A Multimodel Framework for Quantifying Flow and Advective Transport Controlled by Earthquake-Induced Canister Failures in a Reference Case for Radioactive Waste Geological Disposal

Abstract

Characterizing flow and transport for earthquake-induced shear canister failure is critical for the performance and safety assessment of radioactive waste geological disposal. The study presents a modeling framework that integrates multiple models to account for fractures produced by shear displacements, evaluate canister failures, and simulate flow and advective transport in a conceptual repository site based on a selected reference case in an offshore island in western Taiwan. The typical KBS-3 disposal concept associated with 500 realizations of the shear-induced fracture properties is employed to quantify the uncertainty of flow and advective transport in the geological disposal site. The radionuclides in canisters are assumed to migrate through the shear-induced fractures surrounding the deposition holes. The results from 500 realizations show that two types of fractures produce a high potential to destroy canisters induced by the shear displacements. The earliest canister failure time influenced by possible shear movements is 0.23 million years for the reference case.
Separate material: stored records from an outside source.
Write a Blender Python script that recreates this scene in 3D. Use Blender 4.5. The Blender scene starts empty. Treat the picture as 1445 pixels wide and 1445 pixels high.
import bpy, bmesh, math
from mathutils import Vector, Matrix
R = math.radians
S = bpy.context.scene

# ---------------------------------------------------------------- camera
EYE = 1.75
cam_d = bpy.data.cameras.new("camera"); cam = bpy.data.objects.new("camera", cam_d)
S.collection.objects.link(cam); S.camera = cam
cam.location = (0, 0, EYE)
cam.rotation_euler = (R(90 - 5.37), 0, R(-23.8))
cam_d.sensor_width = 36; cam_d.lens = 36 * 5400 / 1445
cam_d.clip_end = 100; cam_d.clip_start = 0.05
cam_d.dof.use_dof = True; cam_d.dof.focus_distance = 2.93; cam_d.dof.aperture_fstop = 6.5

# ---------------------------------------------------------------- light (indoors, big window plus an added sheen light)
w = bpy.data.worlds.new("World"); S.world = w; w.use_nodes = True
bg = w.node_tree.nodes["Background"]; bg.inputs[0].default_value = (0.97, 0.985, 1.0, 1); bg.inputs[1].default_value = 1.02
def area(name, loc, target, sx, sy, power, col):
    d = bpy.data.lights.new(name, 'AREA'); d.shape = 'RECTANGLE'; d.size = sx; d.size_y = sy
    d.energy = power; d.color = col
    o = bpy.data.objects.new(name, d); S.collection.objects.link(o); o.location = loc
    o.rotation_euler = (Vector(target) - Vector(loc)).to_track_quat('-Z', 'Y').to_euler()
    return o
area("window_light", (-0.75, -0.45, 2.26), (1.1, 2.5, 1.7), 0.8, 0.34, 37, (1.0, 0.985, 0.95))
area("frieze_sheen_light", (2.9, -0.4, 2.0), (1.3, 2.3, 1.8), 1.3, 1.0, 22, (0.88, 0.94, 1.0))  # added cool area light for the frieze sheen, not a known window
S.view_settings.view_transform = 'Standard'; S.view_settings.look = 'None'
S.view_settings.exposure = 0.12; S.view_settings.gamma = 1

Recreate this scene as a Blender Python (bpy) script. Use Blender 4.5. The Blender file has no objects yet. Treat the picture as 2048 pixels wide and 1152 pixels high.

The modeling framework identifies five canisters and the associated shear-induced fractures for flow and advective transport simulations. Based on the results of the density-dependent flow fields, the particle tracking algorithm enables the calculations of flow and transport parameters, including equivalent initial flux, equivalent flow rate, path length, travel time, and flow-related transport resistance for the identified five canisters. These parameters are critical for the performance and safety assessments of buffer erosion and canister corrosion near the disposal repository and the far field of the radioactive waste disposal site.